Originally uploaded by photoshoparama


Originally I was going to call this blog If I Had Alzheimer’s.

Then I read a post on Daily Blog Tips called The 7 Characteristics of Good Domain Names that recommended choosing a domain name that is short and easy to remember and spell.

I thought: If I have to think at my keyboard to type “ifihadalzheimers.com,” no one else is going to bother.

So I began thinking of potential two-word domain names that had to do with memory — because this blog plans to look at different aspects of memory (more on that later).

I had an MTA pass tacked on my bulletin board from my last trip to New York, and I thought back to the years I lived there (1988-1992), when New York was about the only city that didn’t offer a pass of some sort. You had to buy tokens, which cost between $1 and $1.25 during those years.

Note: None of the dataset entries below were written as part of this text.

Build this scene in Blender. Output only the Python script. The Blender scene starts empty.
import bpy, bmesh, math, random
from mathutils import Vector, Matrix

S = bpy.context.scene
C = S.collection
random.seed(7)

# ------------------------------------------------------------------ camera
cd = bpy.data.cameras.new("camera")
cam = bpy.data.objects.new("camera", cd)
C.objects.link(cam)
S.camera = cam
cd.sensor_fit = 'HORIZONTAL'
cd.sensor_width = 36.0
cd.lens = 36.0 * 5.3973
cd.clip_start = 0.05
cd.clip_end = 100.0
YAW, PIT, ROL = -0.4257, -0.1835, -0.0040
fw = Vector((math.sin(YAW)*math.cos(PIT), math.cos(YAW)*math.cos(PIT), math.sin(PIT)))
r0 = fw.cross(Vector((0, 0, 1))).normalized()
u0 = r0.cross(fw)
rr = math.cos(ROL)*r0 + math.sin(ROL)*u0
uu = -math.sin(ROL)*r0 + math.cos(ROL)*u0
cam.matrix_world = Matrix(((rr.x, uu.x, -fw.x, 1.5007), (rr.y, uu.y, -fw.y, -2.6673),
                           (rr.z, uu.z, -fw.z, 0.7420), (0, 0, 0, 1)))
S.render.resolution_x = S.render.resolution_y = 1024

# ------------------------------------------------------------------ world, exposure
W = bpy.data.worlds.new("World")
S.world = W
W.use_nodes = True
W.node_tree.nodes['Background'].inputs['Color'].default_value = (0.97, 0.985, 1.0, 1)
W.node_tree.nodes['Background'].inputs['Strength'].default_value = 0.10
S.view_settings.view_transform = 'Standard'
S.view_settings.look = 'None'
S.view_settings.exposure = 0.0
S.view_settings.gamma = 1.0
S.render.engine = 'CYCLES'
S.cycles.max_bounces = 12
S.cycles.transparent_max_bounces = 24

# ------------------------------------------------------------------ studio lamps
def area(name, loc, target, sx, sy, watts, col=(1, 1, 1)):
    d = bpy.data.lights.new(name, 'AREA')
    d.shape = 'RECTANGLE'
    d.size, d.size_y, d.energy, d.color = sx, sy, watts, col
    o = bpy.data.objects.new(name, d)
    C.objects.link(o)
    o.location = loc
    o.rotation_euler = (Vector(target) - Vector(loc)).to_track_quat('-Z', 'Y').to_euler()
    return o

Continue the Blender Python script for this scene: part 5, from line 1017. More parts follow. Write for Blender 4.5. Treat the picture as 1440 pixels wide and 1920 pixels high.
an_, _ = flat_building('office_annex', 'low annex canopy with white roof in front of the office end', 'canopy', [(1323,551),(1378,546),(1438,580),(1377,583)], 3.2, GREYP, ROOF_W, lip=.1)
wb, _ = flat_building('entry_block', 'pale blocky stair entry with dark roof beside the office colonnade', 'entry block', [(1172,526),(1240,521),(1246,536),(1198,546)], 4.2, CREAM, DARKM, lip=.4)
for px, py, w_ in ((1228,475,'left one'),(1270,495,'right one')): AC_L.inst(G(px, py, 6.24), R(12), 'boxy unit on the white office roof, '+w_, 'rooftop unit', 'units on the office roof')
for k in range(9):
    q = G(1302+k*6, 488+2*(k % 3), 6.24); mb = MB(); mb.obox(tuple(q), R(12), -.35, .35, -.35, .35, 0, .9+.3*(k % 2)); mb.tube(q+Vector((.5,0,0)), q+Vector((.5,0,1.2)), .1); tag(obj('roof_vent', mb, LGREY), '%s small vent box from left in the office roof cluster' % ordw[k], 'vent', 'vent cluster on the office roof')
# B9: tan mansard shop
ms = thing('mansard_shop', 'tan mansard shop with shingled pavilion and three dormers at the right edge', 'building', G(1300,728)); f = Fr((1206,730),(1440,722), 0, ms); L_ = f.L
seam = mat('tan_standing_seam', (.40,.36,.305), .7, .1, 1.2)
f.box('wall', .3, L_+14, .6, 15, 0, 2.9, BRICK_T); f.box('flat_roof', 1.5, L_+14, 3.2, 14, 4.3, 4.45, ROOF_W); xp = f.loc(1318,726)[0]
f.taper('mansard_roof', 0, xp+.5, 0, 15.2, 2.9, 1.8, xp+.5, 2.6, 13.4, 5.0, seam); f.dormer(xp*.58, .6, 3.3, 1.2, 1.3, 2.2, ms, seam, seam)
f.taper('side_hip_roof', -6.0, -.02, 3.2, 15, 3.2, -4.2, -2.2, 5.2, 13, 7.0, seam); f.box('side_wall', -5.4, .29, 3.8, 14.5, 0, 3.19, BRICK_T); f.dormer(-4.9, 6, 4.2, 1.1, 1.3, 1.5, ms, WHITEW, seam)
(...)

Because I took the bus constantly (no easy way to get from West 82nd Street to East 55th Street at 11 pm), I often bought tokens 10 or more at a time, and they jangled in my pocket if I was wearing shorts. They were known as Bullseye tokens, brass with a steel center.

I loved those things and can’t believe that I didn’t save one. I guess I didn’t think New York would start offering passes like everywhere else (or truly I didn’t think about it at all). But “Memory Token” came of it, and amazingly, the domain was available.